Sessant’anni, oggi. Auguri a Peppe Giannini. Il Principe ha rilasciato un’intervista al Il Messaggero. Queste le sue parole:
Lei nel posto giusto ma nel momento sbagliato, no?
“In ritardo sulla prima Roma, troppo in anticipo sulla seconda, ma sono orgoglioso: nella mia vita ho fatto di tutto, però la prima parte della mia carriera è stata indimenticabile”
Metta nell’ordine le sue grandi delusioni.
“Roma-Lecce ’86, eravamo a un passo dallo scudetto dopo una rincorsa esaltante sulla Juve, poi la semifinale mondiale persa a Napoli contro l’Argentina nel ’90 e infine la notte contro lo Slavia Praga, la mia ultima con la Roma. C’è anche Roma-Torino, finale di Coppa Italia del ’93, ma mi consolo con il fatto di averlo vinto quel trofeo”.
Come è arrivata la Roma?
«In famiglia, essendo dei Castelli, c’era qualche laziale, ma a me colpi uno scudetto della Roma, in ceramica, che mio nonno teneva attaccato alla parete. E da lì, la passione per quei colori, ero innamorato di quello scudetto. Il destino ha voluto che, dopo un provino al Milan, mi prese proprio la Roma. Volevo l’Olimpico, la fascia, è arrivato tutto».
Si diceva che fosse un racco mandato per via del suo papà; Gildo, che era un dirigente di calcio, legato alla Roma.
«Le assicuro che non mi ci sono mai sentito. Le ho passate di tutti i colori e ho sempre reagito da solo alle avversità, compresa quella dell’esordio in A contro il Cesena, quando procurai la rete degli avversari. Tre giorni dopo giocai il derby con le giovanili: feci due gol e tornai subito in prima squadra».
La fascia quando arrivò?
«Quando Bruno Conti prese sei giornate di squalifica dopo gli insulti a Lanese in un Ascoli-Roma. Liedholm comunicò che sarei stato io il capitano».
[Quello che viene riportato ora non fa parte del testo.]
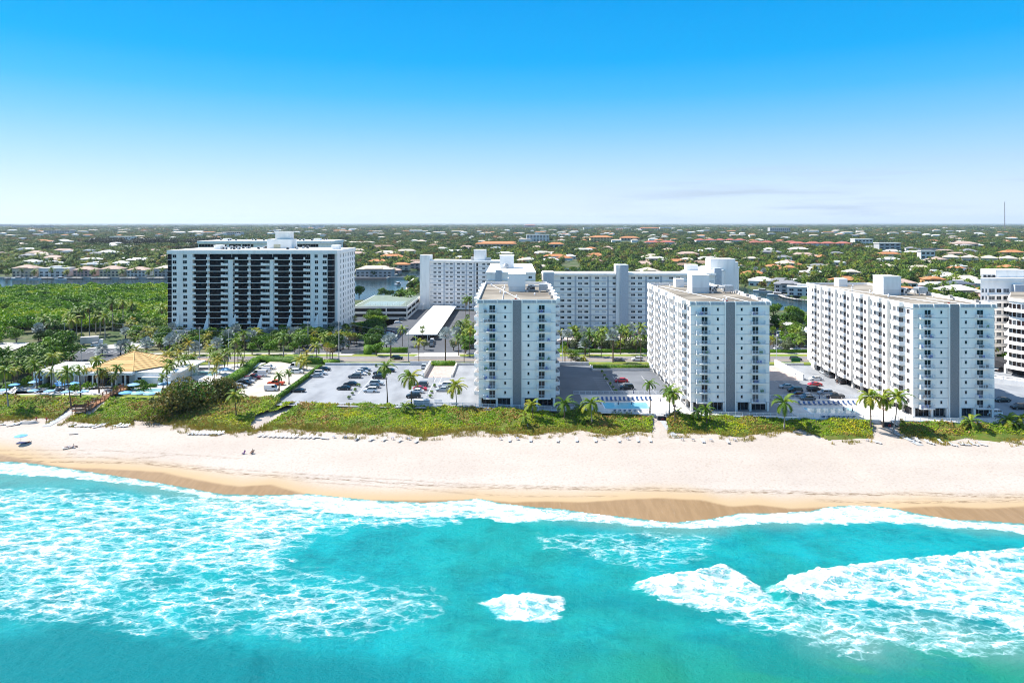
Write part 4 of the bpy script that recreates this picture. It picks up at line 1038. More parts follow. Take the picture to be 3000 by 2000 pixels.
M_DRYF = leafmat('dry_frond', [(0.10, 0.07, 0.03), (0.2, 0.14, 0.06), (0.28, 0.2, 0.09)], scale=0.3, trans=0.1)
M_GRAPE = leafmat('sea_grape_leaf', [(0.042, 0.054, 0.012), (0.09, 0.102, 0.017), (0.168, 0.144, 0.036), (0.24, 0.156, 0.066)], scale=0.25)
M_GRAPER = leafmat('red_sea_grape_leaf', [(0.10, 0.11, 0.015), (0.24, 0.17, 0.03), (0.36, 0.17, 0.05)], scale=0.5)
M_SCRUB = leafmat('dune_scrub_leaf', [(0.06, 0.15, 0.003), (0.16, 0.30, 0.003), (0.32, 0.40, 0.003), (0.50, 0.40, 0.006)], scale=0.13, trans=.35)
M_OATS = leafmat('sea_oats', [(0.14, 0.15, 0.015), (0.28, 0.22, 0.03), (0.38, 0.27, 0.07)], scale=0.3, trans=0.15)
M_HEDGE = leafmat('hedge_leaf', [(0.036, 0.102, 0.005), (0.084, 0.192, 0.007), (0.156, 0.264, 0.01)], scale=0.3)
M_OLIVE = leafmat('olive_leaf', [(0.06, 0.08, 0.03), (0.12, 0.15, 0.07), (0.2, 0.23, 0.12)], scale=0.2)
BARK = mat('bark', (0.14, 0.10, 0.07), (0.08, 0.055, 0.04), scale=2, rough=0.95)
BARKG = mat('pale_palm_bark', (0.34, 0.31, 0.28), (0.22, 0.20, 0.18), scale=2.5, rough=0.95, stretch=(1, 1, 3))
def leaf_quads(C, Nrm, size, rg, asp=0.55):
 """numpy: one quad per centre, normal Nrm, returns verts (4n,3)"""
 n = len(C)
 a = rg.normal(size=(n, 3)); u = np.cross(Nrm, a); u /= np.linalg.norm(u, axis=1)[:, None] + 1e-9
 v = np.cross(Nrm, u); v /= np.linalg.norm(v, axis=1)[:, None] + 1e-9
 s = np.asarray(size).reshape(-1, 1) * .5
 u = u * s; v = v * s * asp
 V = np.stack([C - u - v * .4, C - v, C + u + v * .4, C + v], 1)
 return V.reshape(-1, 3)
def cloud(name, lobes, n, size, mats, seed, jit=0.7, mfun=None, inner=0.62, asp=0.75):
 rg = np.random.RandomState(seed)
 lob = np.array(lobes, float); w = (lob[:, 3] * lob[:, 4]); w /= w.sum()
 k = rg.choice(len(lob), n, p=w)
 d = rg.normal(size=(n, 3)); d[:, 2] += 0.35; d /= np.linalg.norm(d, axis=1)[:, None]
 r = inner + (1 - inner) * rg.rand(n) ** .6
 C = lob[k, :3] + d * r[:, None] * np.stack([lob[k, 3], lob[k, 3], lob[k, 4]], 1)
 Nn = d + jit * rg.normal(size=(n, 3)); Nn /= np.linalg.norm(Nn, axis=1)[:, None]
 V = leaf_quads(C, Nn, size * rg.uniform(.6, 1.3, n), rg, asp)
 f = np.arange(4 * n).reshape(-1, 4)
 me = npmesh(name, V, f, mats, smooth=False)
 if mfun is not None: me.polygons.foreach_set('material_index', mfun(C, k, rg).astype(np.int32))
 return me
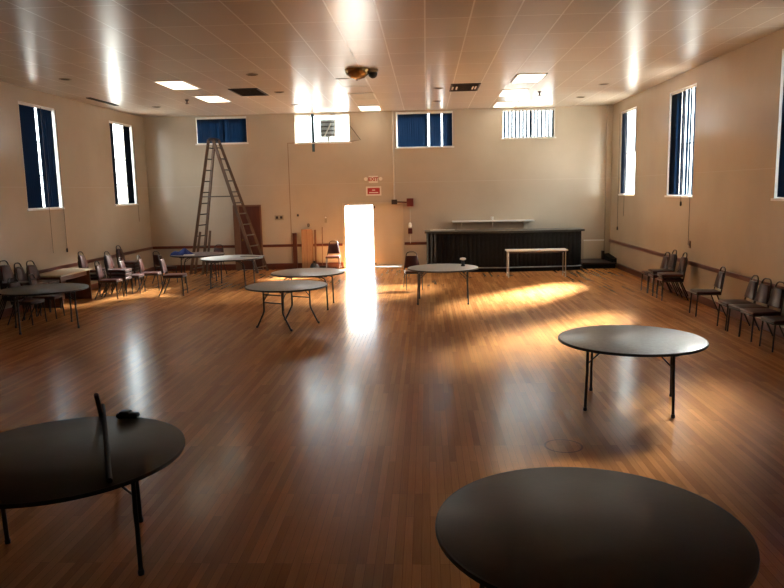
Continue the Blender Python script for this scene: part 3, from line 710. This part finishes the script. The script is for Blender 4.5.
# right side
chair(5.45, 17.3, PI + D(2), 'burgundy chair of the right cluster, farthest from the viewer')
stack(5.45, 16.8, PI - D(2), 2, 'in the middle of the right cluster')
stack(5.43, 16.08, PI - D(3), 2, 'at the near end of the right cluster')
R_ = [(14.1, -4, 'burgundy chair standing alone between the right wall groups'),
      (12.72, -3, 'burgundy chair of the near right row, farthest of the row'), (12.25, 4, 'burgundy chair of the near right row, second from the far end'),
      (11.79, 2, 'burgundy chair of the near right row, third from the far end'), (11.05, 0, 'burgundy chair mostly cut off by the right photo edge')]
for y, a, l in R_: chair(5.45, y, PI + D(a), l)

# ------------------------------------------------------------------ light
w = bpy.data.worlds.new('sky'); S.world = w; w.use_nodes = True
bg = w.node_tree.nodes['Background']
nt = w.node_tree; tc = nt.nodes.new('ShaderNodeTexCoord'); sp_ = nt.nodes.new('ShaderNodeSeparateXYZ'); rp = nt.nodes.new('ShaderNodeValToRGB')
nt.links.new(tc.outputs['Generated'], sp_.inputs[0]); nt.links.new(sp_.outputs['Z'], rp.inputs['Fac'])
rp.color_ramp.elements[0].position = 0; rp.color_ramp.elements[0].color = (.4, .42, .43, 1)
rp.color_ramp.elements[1].position = .45; rp.color_ramp.elements[1].color = (.84, .94, 1, 1)
nt.links.new(rp.outputs['Color'], bg.inputs['Color']); bg.inputs['Strength'].default_value = 14
sun = bpy.data.lights.new('sun', 'SUN'); sun.energy = 160; sun.angle = D(13); sun.color = (1, .95, .87)
so = bpy.data.objects.new('sun', sun); COL.objects.link(so)
dirv = Vector((-.62, -.78, -.62)).normalized()
so.rotation_euler = dirv.to_track_quat('-Z', 'Y').to_euler(); so.location = (20, 40, 20)

# ------------------------------------------------------------------ camera
f, pitch, yaw, roll, Hc = 715.099, .14495, .04983, .02068, 2.5536
F = Vector((-math.sin(yaw) * math.cos(pitch), math.cos(yaw) * math.cos(pitch), -math.sin(pitch)))
r0 = Vector((math.cos(yaw), math.sin(yaw), 0)); d0 = F.cross(r0)
r = r0 * math.cos(roll) + d0 * math.sin(roll); d = -r0 * math.sin(roll) + d0 * math.cos(roll)
cam = bpy.data.cameras.new('camera'); co = bpy.data.objects.new('camera', cam); COL.objects.link(co)
cam.sensor_fit = 'HORIZONTAL'; cam.sensor_width = 36; cam.lens = f * 36 / 784; cam.clip_end = 300
Mx = Matrix.Identity(4)
for i in range(3):
    Mx[i][0] = r[i]; Mx[i][1] = -d[i]; Mx[i][2] = -F[i]
Mx[2][3] = Hc
co.matrix_world = Mx
S.camera = co

S.view_settings.view_transform = 'Standard'; S.view_settings.look = 'None'; S.view_settings.gamma = 1
S.view_settings.use_curve_mapping = False; S.view_settings.exposure = 0.22
S.cycles.use_denoising = True; S.cycles.sample_clamp_indirect = 12; S.cycles.max_bounces = 10; S.cycles.diffuse_bounces = 6
S.cycles.transparent_max_bounces = 12; S.cycles.caustics_reflective = False; S.cycles.caustics_refractive = False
Ha vissuto più noie o privilegi da capitano della Roma?
«Dietro a quel pezzo di stoffa c’è una storia, una città, le sue tradizioni, le passioni di un popolo. La fascia è stata sul braccio di gente come Losi, Di Bartolomei e tanti altri. Sì, tante responsabilità, ma sempre un piacere».
Prova invidia per Totti e De Rossi?
«No, sono contento per Daniele, lui conosce le mura di Trigoria e basta quello per sapere cosa sia il meglio da fare, per questo è l’uomo giusto per la Roma. La storia della mancanza d’esperienza è una fesseria. Quando conosci a memoria quell’ambiente nal una marcia in più».
Il post calcio di Totti è un po’ come il suo: fuori dalla Roma.
«A me dicevano sempre «tu sei Giannini, non posso mica darti gli allievi nazionali». Con questa storia sono sempre rimasto fuori, e per lui è un po’ cosi. Tutte scuse».
Il problema è che lei non si è mai saputo vendere.
«Si, probabile. Sono sempre stato cosi, lo ha detto anche Pellegrini in una intervista a Il Messaggero: non c’è bisogno di fare il ruffiano. Io ho sempre fatto quello che sentivo, non studiavo a tavolino i miei comportamenti. Andavo a braccio».